---- Data lines

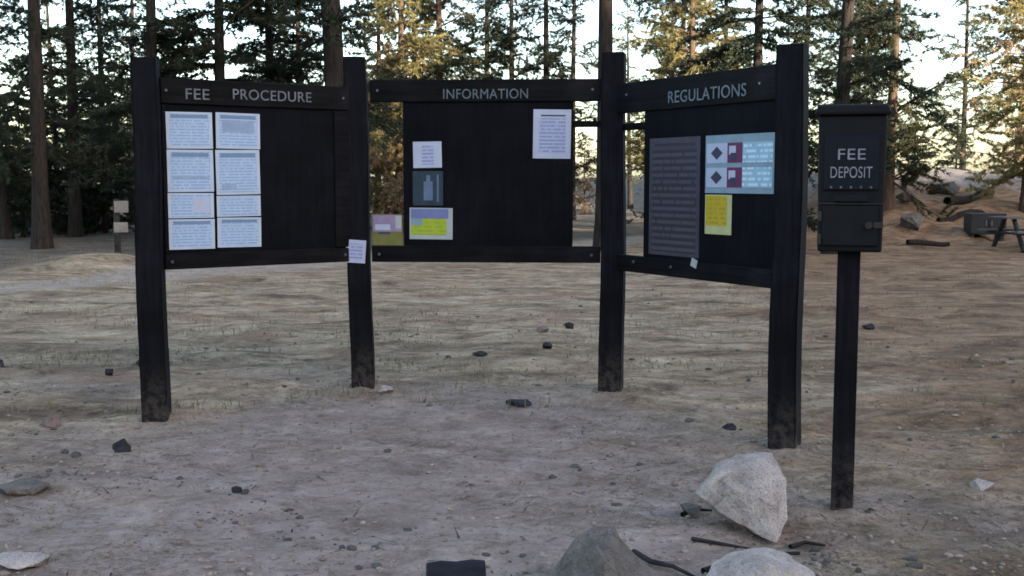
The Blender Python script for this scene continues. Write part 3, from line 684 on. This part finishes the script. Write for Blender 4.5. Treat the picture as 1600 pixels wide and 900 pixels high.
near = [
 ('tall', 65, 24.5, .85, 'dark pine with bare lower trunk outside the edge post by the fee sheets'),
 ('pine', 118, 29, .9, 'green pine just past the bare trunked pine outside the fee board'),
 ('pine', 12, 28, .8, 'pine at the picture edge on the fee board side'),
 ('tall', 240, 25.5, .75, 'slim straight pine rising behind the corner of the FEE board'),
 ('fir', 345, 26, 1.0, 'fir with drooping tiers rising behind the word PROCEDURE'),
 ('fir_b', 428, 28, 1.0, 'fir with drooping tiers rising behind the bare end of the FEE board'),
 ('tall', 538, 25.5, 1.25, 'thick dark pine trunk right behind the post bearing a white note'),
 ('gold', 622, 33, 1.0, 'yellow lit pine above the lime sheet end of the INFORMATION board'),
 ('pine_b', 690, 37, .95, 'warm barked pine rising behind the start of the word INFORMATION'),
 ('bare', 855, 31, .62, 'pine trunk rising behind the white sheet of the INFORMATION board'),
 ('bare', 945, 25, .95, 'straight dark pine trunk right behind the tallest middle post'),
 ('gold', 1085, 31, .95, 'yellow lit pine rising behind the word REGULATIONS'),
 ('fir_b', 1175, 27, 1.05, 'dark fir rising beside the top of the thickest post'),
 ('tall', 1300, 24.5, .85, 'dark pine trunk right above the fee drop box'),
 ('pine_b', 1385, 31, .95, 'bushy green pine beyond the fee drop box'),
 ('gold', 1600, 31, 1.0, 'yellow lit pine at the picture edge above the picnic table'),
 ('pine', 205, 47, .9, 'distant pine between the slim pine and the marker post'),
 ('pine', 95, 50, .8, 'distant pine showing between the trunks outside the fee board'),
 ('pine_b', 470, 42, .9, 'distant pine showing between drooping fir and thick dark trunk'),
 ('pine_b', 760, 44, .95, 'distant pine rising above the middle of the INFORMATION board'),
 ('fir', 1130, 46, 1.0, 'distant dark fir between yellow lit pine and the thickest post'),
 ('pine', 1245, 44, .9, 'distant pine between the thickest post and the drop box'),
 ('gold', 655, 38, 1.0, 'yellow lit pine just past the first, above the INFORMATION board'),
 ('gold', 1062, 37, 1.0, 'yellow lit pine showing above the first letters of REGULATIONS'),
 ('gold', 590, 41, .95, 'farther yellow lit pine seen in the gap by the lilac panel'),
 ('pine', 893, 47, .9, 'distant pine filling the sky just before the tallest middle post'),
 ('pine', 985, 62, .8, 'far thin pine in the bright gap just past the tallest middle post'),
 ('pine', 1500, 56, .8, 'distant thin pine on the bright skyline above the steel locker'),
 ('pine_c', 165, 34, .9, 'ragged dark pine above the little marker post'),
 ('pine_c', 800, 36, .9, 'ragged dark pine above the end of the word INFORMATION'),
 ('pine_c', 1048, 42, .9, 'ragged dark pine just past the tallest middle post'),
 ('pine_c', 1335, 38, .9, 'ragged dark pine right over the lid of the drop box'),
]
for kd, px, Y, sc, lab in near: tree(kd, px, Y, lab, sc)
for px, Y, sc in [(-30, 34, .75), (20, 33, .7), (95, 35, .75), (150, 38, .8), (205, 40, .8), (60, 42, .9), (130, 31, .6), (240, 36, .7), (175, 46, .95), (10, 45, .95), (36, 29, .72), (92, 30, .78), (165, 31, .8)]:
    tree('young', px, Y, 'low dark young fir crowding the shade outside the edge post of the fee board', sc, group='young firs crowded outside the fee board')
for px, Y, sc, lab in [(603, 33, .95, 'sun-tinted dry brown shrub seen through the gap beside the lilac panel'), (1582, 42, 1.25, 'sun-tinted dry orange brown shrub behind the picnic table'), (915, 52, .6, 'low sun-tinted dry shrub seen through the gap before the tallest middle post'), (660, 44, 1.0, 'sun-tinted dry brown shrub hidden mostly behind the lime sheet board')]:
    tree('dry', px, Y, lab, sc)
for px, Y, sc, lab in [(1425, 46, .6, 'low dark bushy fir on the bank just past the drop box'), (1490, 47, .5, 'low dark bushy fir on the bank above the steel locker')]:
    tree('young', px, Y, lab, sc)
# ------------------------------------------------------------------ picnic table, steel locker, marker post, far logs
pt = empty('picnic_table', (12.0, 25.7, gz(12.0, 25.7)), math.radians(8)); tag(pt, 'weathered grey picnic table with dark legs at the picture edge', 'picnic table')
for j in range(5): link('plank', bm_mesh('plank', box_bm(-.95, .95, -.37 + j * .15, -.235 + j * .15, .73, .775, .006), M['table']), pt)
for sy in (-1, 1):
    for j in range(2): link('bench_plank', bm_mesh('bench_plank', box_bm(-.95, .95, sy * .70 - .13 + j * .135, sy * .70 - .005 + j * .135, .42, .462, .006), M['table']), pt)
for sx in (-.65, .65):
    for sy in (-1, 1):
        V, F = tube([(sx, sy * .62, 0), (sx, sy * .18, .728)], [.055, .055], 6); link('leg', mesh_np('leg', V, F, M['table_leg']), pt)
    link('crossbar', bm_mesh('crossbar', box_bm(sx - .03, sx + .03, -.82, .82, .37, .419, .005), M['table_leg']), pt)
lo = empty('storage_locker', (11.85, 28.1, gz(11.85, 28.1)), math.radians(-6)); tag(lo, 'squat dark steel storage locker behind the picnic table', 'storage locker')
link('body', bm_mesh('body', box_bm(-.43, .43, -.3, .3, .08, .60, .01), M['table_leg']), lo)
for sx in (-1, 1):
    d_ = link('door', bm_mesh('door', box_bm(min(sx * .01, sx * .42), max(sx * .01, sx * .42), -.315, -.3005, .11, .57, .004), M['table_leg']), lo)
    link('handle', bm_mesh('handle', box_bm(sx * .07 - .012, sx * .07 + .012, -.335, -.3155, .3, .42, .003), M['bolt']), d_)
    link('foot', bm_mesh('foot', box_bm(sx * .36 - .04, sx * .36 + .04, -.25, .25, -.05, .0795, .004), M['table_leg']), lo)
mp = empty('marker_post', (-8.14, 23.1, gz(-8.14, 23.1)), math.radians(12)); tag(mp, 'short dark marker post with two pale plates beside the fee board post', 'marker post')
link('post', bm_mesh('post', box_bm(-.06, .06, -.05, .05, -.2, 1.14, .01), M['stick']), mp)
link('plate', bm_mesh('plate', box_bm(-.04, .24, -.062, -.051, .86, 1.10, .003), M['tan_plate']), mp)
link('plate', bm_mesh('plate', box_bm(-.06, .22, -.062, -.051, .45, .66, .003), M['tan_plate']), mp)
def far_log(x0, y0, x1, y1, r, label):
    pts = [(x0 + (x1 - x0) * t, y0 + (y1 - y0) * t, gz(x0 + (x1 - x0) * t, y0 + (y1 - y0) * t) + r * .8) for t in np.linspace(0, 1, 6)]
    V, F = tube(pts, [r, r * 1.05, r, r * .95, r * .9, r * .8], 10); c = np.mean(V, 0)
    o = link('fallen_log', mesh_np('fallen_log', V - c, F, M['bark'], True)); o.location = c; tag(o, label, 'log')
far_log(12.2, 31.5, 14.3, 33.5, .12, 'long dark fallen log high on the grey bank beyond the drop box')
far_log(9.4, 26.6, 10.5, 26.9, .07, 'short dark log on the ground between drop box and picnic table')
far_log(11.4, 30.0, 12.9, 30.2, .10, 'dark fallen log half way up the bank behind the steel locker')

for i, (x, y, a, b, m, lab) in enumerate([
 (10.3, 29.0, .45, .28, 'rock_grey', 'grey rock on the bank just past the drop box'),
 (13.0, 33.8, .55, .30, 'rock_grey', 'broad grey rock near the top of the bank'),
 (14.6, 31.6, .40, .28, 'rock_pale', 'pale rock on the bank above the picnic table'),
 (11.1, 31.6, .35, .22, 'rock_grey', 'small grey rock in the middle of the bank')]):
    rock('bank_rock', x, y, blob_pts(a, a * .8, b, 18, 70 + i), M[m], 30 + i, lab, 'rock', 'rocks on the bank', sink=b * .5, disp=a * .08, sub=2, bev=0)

--------

▶ Instructions for the task:
Check each line of the data above for the string "first", then report how many lines have it, with no other words.

▶ Answer to this task:
2